Strong signature of one-loop self-energy in polarization resolved nonlinear Compton scattering

TL;DR

This paper demonstrates that one-loop self-energy radiative corrections significantly influence electron polarization in nonlinear Compton scattering, with potential for experimental observation using current laser technology.

Contribution

It introduces a method to isolate the non-radiative loop contribution to electron polarization in intense laser-electron interactions, highlighting its dominance in forward electron polarization.

Findings

Loop effect dominates forward electron polarization.

Polarization signal exceeds 10%, detectable experimentally.
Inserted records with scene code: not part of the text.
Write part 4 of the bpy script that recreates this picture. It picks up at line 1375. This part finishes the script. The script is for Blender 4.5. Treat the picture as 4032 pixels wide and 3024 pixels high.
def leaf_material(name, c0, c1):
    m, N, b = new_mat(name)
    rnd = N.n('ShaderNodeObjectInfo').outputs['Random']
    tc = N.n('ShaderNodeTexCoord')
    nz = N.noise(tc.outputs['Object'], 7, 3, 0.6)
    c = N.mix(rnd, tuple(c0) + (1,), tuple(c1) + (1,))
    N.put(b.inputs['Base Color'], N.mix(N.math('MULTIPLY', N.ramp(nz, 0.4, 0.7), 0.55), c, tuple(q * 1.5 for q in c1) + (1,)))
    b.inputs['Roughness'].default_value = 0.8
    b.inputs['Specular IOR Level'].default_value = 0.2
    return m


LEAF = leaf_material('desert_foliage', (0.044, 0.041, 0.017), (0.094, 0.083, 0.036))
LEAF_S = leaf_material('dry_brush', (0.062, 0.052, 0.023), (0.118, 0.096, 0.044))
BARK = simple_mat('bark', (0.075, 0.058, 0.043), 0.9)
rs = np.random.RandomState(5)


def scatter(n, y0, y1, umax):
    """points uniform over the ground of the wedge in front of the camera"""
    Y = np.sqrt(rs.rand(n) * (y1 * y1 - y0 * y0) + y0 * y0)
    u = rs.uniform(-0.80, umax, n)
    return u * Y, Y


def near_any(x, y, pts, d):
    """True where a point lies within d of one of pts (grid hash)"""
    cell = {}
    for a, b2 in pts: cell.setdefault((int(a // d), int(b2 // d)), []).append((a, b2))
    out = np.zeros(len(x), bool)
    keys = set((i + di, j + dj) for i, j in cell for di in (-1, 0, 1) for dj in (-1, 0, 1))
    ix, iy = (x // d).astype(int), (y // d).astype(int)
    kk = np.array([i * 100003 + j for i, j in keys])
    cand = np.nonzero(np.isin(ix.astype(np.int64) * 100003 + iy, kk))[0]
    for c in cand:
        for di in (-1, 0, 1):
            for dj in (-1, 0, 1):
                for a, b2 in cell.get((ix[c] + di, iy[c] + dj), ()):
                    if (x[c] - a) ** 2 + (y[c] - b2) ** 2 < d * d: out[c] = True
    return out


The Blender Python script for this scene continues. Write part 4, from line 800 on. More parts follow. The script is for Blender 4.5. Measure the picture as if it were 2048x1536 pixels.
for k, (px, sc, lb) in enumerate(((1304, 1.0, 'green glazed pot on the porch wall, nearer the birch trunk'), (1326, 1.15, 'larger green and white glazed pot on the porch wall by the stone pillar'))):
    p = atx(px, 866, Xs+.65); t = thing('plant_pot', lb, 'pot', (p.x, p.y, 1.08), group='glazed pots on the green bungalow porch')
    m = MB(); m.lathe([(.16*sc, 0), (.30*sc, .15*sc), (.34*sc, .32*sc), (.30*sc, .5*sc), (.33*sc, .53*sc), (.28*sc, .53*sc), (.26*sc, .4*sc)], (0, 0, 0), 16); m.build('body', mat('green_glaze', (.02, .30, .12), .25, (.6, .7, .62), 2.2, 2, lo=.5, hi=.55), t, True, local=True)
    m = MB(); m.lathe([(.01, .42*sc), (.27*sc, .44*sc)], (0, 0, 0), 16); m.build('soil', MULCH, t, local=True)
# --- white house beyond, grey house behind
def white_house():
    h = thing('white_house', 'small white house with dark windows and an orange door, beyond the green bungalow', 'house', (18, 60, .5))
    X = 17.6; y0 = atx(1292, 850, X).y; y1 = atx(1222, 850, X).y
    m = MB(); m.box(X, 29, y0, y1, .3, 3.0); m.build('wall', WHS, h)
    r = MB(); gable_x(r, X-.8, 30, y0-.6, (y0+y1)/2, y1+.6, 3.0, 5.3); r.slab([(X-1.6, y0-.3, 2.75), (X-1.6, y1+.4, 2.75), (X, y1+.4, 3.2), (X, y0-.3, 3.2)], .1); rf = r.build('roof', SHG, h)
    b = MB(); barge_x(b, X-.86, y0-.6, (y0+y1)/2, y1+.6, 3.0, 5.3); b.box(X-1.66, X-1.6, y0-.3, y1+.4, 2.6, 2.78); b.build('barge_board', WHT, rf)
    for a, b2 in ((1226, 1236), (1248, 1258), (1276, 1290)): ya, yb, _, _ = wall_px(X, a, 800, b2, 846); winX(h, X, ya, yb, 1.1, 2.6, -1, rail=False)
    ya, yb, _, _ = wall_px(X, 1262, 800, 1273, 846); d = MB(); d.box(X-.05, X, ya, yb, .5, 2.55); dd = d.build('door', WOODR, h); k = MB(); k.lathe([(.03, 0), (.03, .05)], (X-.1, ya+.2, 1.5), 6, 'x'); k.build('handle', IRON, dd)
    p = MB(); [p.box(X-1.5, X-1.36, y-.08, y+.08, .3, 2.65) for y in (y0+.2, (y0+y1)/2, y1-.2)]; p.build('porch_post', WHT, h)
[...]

Monte Carlo simulations confirm the theoretical predictions.

Abstract

The polarization dynamics of electrons including multiple nonlinear Compton scattering during the interaction of a circularly-polarized ultraintense laser pulse with a counterpropagating ultrarelativistic electron beam is investigated. While electron polarization emerges mostly due to spin-flips at photon emissions, there is a non-radiative contribution to the polarization which stems from the one-loop QED radiative corrections to the self-energy, which admits of a simple physical model. We put forward a method to single out the non-radiative contribution to the polarization, employing the reflection regime of the interaction when the radiation reaction is significant. The polarization of electrons that penetrate in the forward direction through a colliding laser is shown to be dominated by the loop effect, while the reflected electrons are mostly polarized by spin-flips at photon emissions. We confirm this effect by quantum Monte Carlo simulations considering the helicity transfer from the laser field to the electrons, taking into account the opposite sign of the polarizations induced by the non-radiative loop effect and radiative spin-flip. Our Monte Carlo simulations show a polarization signal as high as $\gtrsim 10\%$ from the non-radiative effect, amenable for experimental detection with current technology.